Numerous dreams come and go throughout this narrative pointing at both the otherworldliness of life after the great and final mistake of mankind and also the mundanity of life's requirements. Even after the apocalypse we eat and we sleep and we dream. If we are a little child, we must learn the difference between the real world and the world of dreams and between bad dreams and good ones. Even in this world, or perhaps especially in this one, a father must teach his child ethics - which things to value, the respect due other living beings. And even in this deeply damaged universe, the son also teaches his father. Some of the most touching moments in this novel are ones in which the boy's inherent knowledge of what is right is challenged by what his father feels he must do to help them both survive in the extremity of the circumstances. This is an old tale - told often in both classical drama and in modern ones like Arthur Miller's All My Sons or Jon Robin Baitz's Other Desert Cities and A Fair Country. This is one of the sacred roles of parents. You can feel the deep struggle in this man who on the one hand must do everything that he can for his son to survive, even while he knows he is dying, and on the other wants to give him the same things most parents want to give their children - a safe, predictable world of full of goodness and generosity, and kind acts
You wanted to know what the bad guys looked like. Now you know. It may happen again. My job is to take care of you. I was appointed to do that by god. I will kill anyone who touches you. Do you understand?

Yes.

He sat there cowled in the blanket. After a while he looked up. Are we still the good guys? he said.

Yes. We're still the good guys.

And we always will be.

Yes. We always will be.

Okay.

In the morning they came up out of the ravine and took to the road again. He'd carved the boy a flute from a piece of roadside cane and he took it from his coat and gave it to him. The boy took it wordlessly. After a while he fell back and after a while the man could hear him playing. A formless music for the age to come. Or perhaps the last music on earth called up from out of the ashes of its ruin.
What continually amazed me in this story is that a sense of what the world will be and who the boy could be in it is what motivated the actions of the father. He doesn't just sit down and die, he envisions the future and he walks towards it. This is not merely a book, it's a monument.

4 comments:

Anonymous said...

Thank you for reminding me of the power of The Road. Coming in a week when we lost Vaclav Havel -- thank you also for your words about him -- McCarthy's book, the father's struggle to keep hope alive in his son, bring to mind and heart the life-giving and life-sustaining power of art.

Caroline said...

What a wonderful review.

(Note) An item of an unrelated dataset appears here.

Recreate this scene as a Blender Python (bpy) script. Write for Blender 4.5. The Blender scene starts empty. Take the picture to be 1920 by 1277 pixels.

It gives me the courage to read this book. I'm not a squeamish perosn at all but was always afraid to see what bleak horrors were waiting between the pages of this book. But there is beauty too, it seems, and quite a lot of it.

Barbara said...

Ted, I read your blog regularly and every once in a while I am reminded why. You, dear sir, are a magnificent writer yourself. I may never work myself up to reading The Road, but your review was a small gem of concise prose. Looking forward to 2012 and seeing what you read this year.

Ted said...

Anonymous - Indeed and those two writers accomplish that feat so differently.

Caroline - Me too. It is worth the try.

Barbara - Thank you for that kind compliment. I like book blogging so much precisely because one isn't reading in a vacuum but as part of a dialogue with other readers, so I am glad when my reading provokes others' appreciation.